15th April 2010
The Perfume Pagoda is one of Vietnam’s most sacred sites. It is a complex of around 20 different temples in a mountainous area about 60kms from Hanoi. It has quite a lot of Vietnamese tourists who come here to make their offerings to Buddha for health, wealth and prosperity.
We had opted for a tour to the Perfume Pagoda as the simplest way to get there since the journey involves a bus and boat. Leaving Hanoi it was already spotting with rain and by the time we reached the place where we needed to board the boat it was raining quite hard.


In this case, the boat was an open, 6-seater rowing boat. Even with the extra “Maid of the Mist” type coats we’d bought we were pretty wet. Bizarrely though the river water itself was really warm, with steam rising off its surface.


We were fairly wet and cold by the time we reached the “port” area for the Perfume Pagoda. This was an area with makeshift restaurants lining the waterfront. People were calling for us to eat in their restaurants, some of which had animal carcasses hanging up outside - not exactly an enticing prospect when some of them looked like dogs and cats. This was not a great first impression of the of temple complex. The whole area was pretty grotty.


Inside the complex was a wide cobbled street with more restaurants. Although slightly better than those outside, they still felt really dirty and there were still dubious items on some tables. We pretty much became vegetarians for the day!

In additon to the restaurants, all the laneways leading to all the temples and pagodas in the complex were lined with stalls selling golden offerings for Buddha. There must have been hundreds all selling exactly the same thing. Truly an assault on the senses and not in a good way. Completely detracting from the beauty of the place. There were also some places selling live turtles, amongst other things.


We chose to take the cable car to the top of the mountain to the most sacred and famous temple. This is actually set in a naturally formed cave which looks like a dragon’s mouth. There were loads of people descending the steps into the cave. The Vietnamese come here to rub the various stalactites and stalagmites - each of which has a different meaning whether that be health, weatlh, etc.




After visiting the cave, including the massive altar full of offerings in the very recesses of it, we rode the cable car back down to the bottom. All the way down you could track the path by the multi coloured tarpaulins strung up over the stalls lining the laneways.


We could have walked back down, but due to the weather and the fact we didn’t think we’d see much of the scenery through the sea of stalls selling tat, we elected for the easy ride down. By the time we were heading down the mountain, the mist and rain were lifting and we were able to see much more of the jungle surrounding us. According to one of our group who had walked it we were right to assume that we couldn’t be able to take in the views on the descent.


The second temple at the bottom of the mountain was much more in line with our expectations of what we would call a temple.
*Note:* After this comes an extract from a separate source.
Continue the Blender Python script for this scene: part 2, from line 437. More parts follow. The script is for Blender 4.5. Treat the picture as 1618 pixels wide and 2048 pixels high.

Again full of people with their offerings and very opulent inside, with loads of gold paint.


Around the back of the temple we found a quiet spot where a nun was sat reading.

The boat journey back to the bus was much more pleasant now that it had stopped raining. We were able to admire the stunning, luxurious verdant scenery around us. The only minor downpoint came after tipping our rower he actually asked for more (they do that!). He was lucky not to have his original tip revoked! We just walked away.



All in all not a trip I’d necessarily recommend to anyone in Hanoi. The temples are okay, and it’s good to see working ones, but the superfluous market stalls and the piles of rubbish we saw really spoil it. Unfortunately I can’t see how it will change as the Vietnamese don’t seem to understand that it’s a problem. Their culture is to simply throw away what they don’t want, onto the floor, or down the hillside.
This evening we visited the Thang Long Theatre to watch a water puppets performance. Water puppetry is a traditional art dating back to the 11th century when it originated in the villages of northern Vietnam.

The puppets are made out of wood and then lacquered. The shows are performed in a waist-deep pool. A large rod supports the puppet under the water and is used by the puppeteers, who are normally hidden behind a screen, to control them. Thus the puppets appear to be moving over the water. When the rice fields would flood, the villagers would entertain each other using this form of puppet play.


A traditional Vietnamese orchestra provided background music accompaniment. The 45 minute performance featured about 14 short sketches. The theme of the sketches was very rural with references to Vietnamese folklore for example, we saw stories about the harvest, fishing and festivals. It was really easy to follow what was going on even though everything was in Vietnamese, and it was fabulous to see the ornate puppets, especially the dragons, who came out breathing fire.